> **Exercise**: The entire listing is to be repeated verbatim.

◇ ◇ ◇ ◇ ◇ ◇ ◇

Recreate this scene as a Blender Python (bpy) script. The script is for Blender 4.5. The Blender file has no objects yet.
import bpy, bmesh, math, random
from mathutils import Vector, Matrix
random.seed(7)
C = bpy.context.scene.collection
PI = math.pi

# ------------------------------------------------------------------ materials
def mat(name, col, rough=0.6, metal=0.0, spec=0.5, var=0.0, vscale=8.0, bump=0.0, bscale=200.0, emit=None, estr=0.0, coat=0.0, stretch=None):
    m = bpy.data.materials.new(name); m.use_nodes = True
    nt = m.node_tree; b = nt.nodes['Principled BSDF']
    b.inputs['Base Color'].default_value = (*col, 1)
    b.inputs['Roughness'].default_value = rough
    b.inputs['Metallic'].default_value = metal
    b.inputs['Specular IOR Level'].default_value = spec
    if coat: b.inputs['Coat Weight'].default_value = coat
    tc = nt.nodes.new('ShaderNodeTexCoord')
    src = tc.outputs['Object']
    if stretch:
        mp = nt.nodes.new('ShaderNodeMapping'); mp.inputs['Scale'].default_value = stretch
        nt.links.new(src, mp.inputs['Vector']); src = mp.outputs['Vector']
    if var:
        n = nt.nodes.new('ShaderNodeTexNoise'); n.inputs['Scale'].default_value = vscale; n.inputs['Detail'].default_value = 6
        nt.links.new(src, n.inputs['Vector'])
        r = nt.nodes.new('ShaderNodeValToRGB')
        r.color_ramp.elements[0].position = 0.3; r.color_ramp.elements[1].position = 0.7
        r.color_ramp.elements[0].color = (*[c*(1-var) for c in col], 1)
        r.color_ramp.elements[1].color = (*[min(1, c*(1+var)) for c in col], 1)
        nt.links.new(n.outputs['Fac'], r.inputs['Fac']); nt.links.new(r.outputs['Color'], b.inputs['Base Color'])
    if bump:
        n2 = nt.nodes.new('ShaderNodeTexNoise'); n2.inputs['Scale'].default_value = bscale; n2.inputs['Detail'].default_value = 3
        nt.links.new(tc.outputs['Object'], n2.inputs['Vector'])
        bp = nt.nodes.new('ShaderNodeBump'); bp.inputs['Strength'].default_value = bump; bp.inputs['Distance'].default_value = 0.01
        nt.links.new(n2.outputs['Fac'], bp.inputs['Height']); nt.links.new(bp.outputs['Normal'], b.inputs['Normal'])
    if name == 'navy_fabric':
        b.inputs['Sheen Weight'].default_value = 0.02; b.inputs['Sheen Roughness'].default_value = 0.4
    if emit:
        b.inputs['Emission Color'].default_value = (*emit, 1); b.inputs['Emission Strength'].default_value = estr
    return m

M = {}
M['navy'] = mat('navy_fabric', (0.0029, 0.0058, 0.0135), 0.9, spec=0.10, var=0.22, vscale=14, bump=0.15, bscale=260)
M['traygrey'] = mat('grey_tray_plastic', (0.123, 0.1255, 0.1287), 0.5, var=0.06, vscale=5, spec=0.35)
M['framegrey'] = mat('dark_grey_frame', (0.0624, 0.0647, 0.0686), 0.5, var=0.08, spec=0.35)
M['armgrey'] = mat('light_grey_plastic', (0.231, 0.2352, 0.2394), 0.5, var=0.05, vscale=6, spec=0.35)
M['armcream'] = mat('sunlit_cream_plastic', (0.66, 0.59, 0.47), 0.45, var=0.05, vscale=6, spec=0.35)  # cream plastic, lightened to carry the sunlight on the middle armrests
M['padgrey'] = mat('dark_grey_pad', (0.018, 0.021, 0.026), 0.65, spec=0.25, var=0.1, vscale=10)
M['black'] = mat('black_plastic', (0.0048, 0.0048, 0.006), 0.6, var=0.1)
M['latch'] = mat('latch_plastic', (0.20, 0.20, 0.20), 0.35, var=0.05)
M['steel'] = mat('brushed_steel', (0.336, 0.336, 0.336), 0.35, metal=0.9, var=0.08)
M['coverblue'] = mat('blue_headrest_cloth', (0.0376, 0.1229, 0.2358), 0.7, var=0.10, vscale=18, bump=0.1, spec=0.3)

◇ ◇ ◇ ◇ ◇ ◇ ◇

> **Full output**:
Recreate this scene as a Blender Python (bpy) script. The script is for Blender 4.5. The Blender file has no objects yet.
import bpy, bmesh, math, random
from mathutils import Vector, Matrix
random.seed(7)
C = bpy.context.scene.collection
PI = math.pi

# ------------------------------------------------------------------ materials
def mat(name, col, rough=0.6, metal=0.0, spec=0.5, var=0.0, vscale=8.0, bump=0.0, bscale=200.0, emit=None, estr=0.0, coat=0.0, stretch=None):
    m = bpy.data.materials.new(name); m.use_nodes = True
    nt = m.node_tree; b = nt.nodes['Principled BSDF']
    b.inputs['Base Color'].default_value = (*col, 1)
    b.inputs['Roughness'].default_value = rough
    b.inputs['Metallic'].default_value = metal
    b.inputs['Specular IOR Level'].default_value = spec
    if coat: b.inputs['Coat Weight'].default_value = coat
    tc = nt.nodes.new('ShaderNodeTexCoord')
    src = tc.outputs['Object']
    if stretch:
        mp = nt.nodes.new('ShaderNodeMapping'); mp.inputs['Scale'].default_value = stretch
        nt.links.new(src, mp.inputs['Vector']); src = mp.outputs['Vector']
    if var:
        n = nt.nodes.new('ShaderNodeTexNoise'); n.inputs['Scale'].default_value = vscale; n.inputs['Detail'].default_value = 6
        nt.links.new(src, n.inputs['Vector'])
        r = nt.nodes.new('ShaderNodeValToRGB')
        r.color_ramp.elements[0].position = 0.3; r.color_ramp.elements[1].position = 0.7
        r.color_ramp.elements[0].color = (*[c*(1-var) for c in col], 1)
        r.color_ramp.elements[1].color = (*[min(1, c*(1+var)) for c in col], 1)
        nt.links.new(n.outputs['Fac'], r.inputs['Fac']); nt.links.new(r.outputs['Color'], b.inputs['Base Color'])
    if bump:
        n2 = nt.nodes.new('ShaderNodeTexNoise'); n2.inputs['Scale'].default_value = bscale; n2.inputs['Detail'].default_value = 3
        nt.links.new(tc.outputs['Object'], n2.inputs['Vector'])
        bp = nt.nodes.new('ShaderNodeBump'); bp.inputs['Strength'].default_value = bump; bp.inputs['Distance'].default_value = 0.01
        nt.links.new(n2.outputs['Fac'], bp.inputs['Height']); nt.links.new(bp.outputs['Normal'], b.inputs['Normal'])
    if name == 'navy_fabric':
        b.inputs['Sheen Weight'].default_value = 0.02; b.inputs['Sheen Roughness'].default_value = 0.4
    if emit:
        b.inputs['Emission Color'].default_value = (*emit, 1); b.inputs['Emission Strength'].default_value = estr
    return m

M = {}
M['navy'] = mat('navy_fabric', (0.0029, 0.0058, 0.0135), 0.9, spec=0.10, var=0.22, vscale=14, bump=0.15, bscale=260)
M['traygrey'] = mat('grey_tray_plastic', (0.123, 0.1255, 0.1287), 0.5, var=0.06, vscale=5, spec=0.35)
M['framegrey'] = mat('dark_grey_frame', (0.0624, 0.0647, 0.0686), 0.5, var=0.08, spec=0.35)
M['armgrey'] = mat('light_grey_plastic', (0.231, 0.2352, 0.2394), 0.5, var=0.05, vscale=6, spec=0.35)
M['armcream'] = mat('sunlit_cream_plastic', (0.66, 0.59, 0.47), 0.45, var=0.05, vscale=6, spec=0.35)  # cream plastic, lightened to carry the sunlight on the middle armrests
M['padgrey'] = mat('dark_grey_pad', (0.018, 0.021, 0.026), 0.65, spec=0.25, var=0.1, vscale=10)
M['black'] = mat('black_plastic', (0.0048, 0.0048, 0.006), 0.6, var=0.1)
M['latch'] = mat('latch_plastic', (0.20, 0.20, 0.20), 0.35, var=0.05)
M['steel'] = mat('brushed_steel', (0.336, 0.336, 0.336), 0.35, metal=0.9, var=0.08)
M['coverblue'] = mat('blue_headrest_cloth', (0.0376, 0.1229, 0.2358), 0.7, var=0.10, vscale=18, bump=0.1, spec=0.3)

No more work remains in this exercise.